The basic principle of how a garbage collector works is:

  1. Determine what data objects in a program cannot be referenced in the future
  2. Reclaim the storage used by those objects

Although in general it's impossible to know the moment an object has been used for the last time, garbage collectors use conservative estimates that allow them to identify when an object could not possibly be referenced in the future. For example, if there are no references to an object in the system, then it can never be referenced again. This is the criterion used by most modern garbage-collection systems, but see Disadvantages of Tracing Garbage Collectors below.

While garbage collection assists the management of memory, the feature is also almost always necessary in order to make a programming language type safe, because it prevents several classes of runtime errors. For example, it prevents dangling pointer errors, where a reference to a deallocated object is used.

1 Tracing garbage collectors

Tracing garbage collectors are the most common type of garbage collector. They focus on locating reachable objects, which are objects that may be referenced in the future, and then discard all remaining objects.

1.1 Reachability of an object

More formally, objects can be reachable in only two ways:

  1. A distinguished set of objects are assumed to be reachable, these are known as the roots. In a typical system these objects will be the machine registers, the stack, the instruction pointer, the global variables; in other words, everything that a program can reach directly.
  2. Anything referenced from a reachable object is itself reachable. (transitivity)

Informally, a reachable object is one that the program could get to by starting at an object it can reach directly, and then following a chain of pointer references.

1.2 Basic algorithm

Tracing garbage collectors perform garbage collection cycles. A cycle is started when the collector decides (or is notified) that it needs to reclaim storage, which in particular happens when the system is low on memory. A cycle consists of the following steps:

  1. Create initial white, grey, and black sets; these sets will be used to maintain progress during the cycle. Initially the black set is empty, the grey set consists of specially denoted objects known as the "roots" and possibly some additional objects chosen according to the particular algorithm used, and the white set is everything else. At any time in the algorithm a particular object will be in exactly one of the three sets. The set of white objects can be thought of as the set of objects that we are trying to reclaim the storage for; in the course of the cycle the algorithm will remove many objects from the white set, leaving behind a set of objects that it can reclaim the storage for.
  2. (This step is repeated until there are no objects in the grey set.) Pick an object from the grey set. Move all the white objects that are referenced (reachable in one step of following pointers) from the selected object into the grey set. Move the selected object from the grey set to the black set.
  3. When there are no more objects in the grey set, then all the objects remaining in the white set are not reachable and the storage occupied by them can be reclaimed.
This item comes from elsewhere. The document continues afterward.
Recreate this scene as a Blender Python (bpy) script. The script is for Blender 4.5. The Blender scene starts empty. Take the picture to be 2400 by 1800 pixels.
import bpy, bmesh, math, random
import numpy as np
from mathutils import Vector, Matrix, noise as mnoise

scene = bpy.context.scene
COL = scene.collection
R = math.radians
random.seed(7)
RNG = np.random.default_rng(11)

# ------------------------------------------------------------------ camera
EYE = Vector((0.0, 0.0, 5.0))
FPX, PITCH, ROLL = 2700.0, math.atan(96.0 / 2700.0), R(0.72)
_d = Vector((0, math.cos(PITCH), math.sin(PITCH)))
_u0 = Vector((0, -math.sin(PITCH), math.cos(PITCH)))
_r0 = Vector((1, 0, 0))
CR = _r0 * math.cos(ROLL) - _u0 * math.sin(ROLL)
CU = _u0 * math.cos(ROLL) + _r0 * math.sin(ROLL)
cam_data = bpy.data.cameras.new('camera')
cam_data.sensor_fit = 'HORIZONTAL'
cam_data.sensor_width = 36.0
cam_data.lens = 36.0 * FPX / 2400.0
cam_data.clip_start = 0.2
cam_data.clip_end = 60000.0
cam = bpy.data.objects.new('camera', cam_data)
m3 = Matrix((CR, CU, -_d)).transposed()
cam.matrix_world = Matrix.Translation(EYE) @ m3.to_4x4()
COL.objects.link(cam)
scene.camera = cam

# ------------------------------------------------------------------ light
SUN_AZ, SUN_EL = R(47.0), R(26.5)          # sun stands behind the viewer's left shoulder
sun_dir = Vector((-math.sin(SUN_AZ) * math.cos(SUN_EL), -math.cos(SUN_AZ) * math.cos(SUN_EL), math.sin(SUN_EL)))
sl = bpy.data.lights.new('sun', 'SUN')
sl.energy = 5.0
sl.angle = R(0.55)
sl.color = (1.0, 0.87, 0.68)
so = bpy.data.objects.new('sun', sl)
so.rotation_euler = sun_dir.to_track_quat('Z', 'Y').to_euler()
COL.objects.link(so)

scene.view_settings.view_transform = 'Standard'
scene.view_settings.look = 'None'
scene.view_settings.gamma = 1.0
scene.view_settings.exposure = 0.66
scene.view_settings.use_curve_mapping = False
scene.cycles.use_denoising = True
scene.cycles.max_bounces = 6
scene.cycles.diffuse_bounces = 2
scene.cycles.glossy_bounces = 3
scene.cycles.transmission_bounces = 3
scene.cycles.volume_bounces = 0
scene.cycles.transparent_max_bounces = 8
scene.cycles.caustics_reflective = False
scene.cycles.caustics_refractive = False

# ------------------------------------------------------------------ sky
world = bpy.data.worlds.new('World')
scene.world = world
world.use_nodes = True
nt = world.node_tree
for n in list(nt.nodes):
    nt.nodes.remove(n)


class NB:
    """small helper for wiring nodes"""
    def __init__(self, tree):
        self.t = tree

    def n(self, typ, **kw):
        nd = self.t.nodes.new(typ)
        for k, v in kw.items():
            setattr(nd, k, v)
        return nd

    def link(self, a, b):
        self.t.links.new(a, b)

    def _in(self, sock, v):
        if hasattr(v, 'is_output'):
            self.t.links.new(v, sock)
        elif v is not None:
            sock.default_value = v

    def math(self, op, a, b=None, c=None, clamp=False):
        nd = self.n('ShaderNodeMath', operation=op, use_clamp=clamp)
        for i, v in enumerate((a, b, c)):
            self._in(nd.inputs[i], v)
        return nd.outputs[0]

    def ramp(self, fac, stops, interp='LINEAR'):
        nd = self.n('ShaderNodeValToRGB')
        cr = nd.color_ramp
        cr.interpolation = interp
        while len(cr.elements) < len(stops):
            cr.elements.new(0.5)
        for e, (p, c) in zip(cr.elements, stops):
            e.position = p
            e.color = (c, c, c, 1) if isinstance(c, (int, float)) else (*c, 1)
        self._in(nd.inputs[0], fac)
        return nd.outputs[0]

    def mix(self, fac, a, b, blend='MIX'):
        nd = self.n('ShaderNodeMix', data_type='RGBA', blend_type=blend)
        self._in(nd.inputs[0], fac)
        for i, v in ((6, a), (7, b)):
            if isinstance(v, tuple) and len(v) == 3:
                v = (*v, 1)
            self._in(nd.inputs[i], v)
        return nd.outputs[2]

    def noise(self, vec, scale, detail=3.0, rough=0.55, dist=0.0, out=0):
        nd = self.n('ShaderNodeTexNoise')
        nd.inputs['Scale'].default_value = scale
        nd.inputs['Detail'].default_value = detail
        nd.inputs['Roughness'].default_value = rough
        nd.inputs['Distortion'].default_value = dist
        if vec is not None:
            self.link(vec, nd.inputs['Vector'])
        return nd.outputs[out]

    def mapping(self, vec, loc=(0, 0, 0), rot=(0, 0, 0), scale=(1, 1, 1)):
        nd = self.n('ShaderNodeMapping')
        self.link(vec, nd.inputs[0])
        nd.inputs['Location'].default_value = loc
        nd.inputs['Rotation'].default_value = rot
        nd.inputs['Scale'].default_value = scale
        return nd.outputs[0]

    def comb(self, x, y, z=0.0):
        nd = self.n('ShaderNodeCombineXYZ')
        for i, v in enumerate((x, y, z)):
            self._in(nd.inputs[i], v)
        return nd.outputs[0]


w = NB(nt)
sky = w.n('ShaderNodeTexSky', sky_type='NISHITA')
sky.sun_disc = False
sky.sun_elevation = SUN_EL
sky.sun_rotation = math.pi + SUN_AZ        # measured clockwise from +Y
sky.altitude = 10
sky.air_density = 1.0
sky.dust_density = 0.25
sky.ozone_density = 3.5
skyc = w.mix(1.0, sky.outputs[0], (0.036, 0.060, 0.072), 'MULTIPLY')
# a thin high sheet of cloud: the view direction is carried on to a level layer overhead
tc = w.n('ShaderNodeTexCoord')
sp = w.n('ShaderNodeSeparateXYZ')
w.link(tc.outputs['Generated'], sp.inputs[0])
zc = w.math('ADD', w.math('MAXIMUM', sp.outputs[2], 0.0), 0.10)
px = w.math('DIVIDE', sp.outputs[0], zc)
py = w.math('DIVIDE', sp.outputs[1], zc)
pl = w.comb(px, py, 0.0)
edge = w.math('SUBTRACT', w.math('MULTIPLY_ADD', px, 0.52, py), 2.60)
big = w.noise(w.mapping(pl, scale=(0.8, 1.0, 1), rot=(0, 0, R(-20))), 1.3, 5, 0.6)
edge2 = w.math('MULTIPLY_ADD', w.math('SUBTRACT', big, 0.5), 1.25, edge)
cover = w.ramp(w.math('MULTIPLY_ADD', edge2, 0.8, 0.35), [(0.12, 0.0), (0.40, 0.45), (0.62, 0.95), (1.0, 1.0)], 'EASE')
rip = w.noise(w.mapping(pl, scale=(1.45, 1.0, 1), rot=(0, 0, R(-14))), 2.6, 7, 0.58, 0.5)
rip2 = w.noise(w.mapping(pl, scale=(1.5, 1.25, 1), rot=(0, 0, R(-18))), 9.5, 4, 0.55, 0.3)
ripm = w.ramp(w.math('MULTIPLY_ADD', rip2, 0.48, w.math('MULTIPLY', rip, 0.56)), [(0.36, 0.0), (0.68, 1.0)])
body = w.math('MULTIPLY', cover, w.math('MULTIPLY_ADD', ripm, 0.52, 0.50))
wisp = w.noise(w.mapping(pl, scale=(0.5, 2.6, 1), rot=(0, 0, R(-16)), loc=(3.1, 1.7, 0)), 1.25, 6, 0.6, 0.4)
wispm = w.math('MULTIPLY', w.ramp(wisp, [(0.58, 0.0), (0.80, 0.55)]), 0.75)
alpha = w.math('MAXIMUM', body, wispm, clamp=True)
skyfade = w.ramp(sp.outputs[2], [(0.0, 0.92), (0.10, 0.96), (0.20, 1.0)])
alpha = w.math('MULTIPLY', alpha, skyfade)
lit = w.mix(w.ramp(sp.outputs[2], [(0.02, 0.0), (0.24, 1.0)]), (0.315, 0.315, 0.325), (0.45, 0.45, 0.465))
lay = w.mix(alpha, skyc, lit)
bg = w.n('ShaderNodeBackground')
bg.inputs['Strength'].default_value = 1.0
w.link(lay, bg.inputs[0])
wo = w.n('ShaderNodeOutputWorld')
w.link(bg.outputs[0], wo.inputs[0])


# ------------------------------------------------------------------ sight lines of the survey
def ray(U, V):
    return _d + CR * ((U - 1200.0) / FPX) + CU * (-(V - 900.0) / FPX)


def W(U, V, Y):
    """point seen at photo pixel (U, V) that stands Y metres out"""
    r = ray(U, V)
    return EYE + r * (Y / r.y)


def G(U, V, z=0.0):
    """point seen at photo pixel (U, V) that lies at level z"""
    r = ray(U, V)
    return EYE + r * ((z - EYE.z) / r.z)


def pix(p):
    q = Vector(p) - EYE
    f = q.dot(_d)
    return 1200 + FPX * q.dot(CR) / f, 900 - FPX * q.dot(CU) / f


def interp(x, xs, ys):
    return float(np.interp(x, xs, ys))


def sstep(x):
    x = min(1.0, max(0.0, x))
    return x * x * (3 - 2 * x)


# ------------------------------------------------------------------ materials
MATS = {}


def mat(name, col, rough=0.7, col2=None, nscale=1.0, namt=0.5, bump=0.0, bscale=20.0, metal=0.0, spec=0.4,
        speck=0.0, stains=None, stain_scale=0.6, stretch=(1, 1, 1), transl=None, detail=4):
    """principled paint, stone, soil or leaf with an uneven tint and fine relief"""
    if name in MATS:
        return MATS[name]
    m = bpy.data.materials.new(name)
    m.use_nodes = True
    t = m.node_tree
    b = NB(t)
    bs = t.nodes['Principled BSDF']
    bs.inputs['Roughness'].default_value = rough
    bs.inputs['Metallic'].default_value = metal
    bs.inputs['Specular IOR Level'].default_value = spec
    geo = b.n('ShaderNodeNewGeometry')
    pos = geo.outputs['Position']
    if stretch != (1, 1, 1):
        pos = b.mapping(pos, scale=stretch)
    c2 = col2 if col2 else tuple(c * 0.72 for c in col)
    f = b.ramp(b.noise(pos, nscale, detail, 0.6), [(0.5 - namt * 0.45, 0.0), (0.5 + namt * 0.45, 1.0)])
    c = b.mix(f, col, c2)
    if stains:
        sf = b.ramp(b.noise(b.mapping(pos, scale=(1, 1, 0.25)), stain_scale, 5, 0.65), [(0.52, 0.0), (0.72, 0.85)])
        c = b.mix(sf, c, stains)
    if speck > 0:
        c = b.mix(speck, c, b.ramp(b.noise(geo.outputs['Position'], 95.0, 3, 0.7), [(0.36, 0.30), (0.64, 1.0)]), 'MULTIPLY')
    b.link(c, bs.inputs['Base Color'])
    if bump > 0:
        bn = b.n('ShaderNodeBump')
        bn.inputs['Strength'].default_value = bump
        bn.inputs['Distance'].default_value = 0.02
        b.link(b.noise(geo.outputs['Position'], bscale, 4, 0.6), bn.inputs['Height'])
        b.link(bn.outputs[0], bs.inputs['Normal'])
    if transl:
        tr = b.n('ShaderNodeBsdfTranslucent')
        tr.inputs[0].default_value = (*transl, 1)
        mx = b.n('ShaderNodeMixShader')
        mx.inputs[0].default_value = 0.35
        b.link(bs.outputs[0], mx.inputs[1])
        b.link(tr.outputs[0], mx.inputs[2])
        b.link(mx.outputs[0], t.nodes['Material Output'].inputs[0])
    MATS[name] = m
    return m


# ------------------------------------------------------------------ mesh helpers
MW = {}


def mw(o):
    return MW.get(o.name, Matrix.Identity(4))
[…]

The tricolour invariant is an important property of the objects and their colours. It is simply this:

No black object points directly to a white object.

Notice that the algorithm above preserves the tricolour invariant. The initial partition has no black objects, so the invariant trivially holds. Subsequently whenever an object is made black any white objects that it references are made grey, ensuring that the invariant remains true. When the last step of the algorithm is reached, because the tricolour invariant holds, none of the objects in the black set point to any of the objects in the white set (and there are no grey objects) so the white objects must be unreachable from the roots, and the system calls their finalisers and frees their storage.

Some variations on the algorithm do not preserve the tricolour invariant but they use a modified form for which all the important properties hold.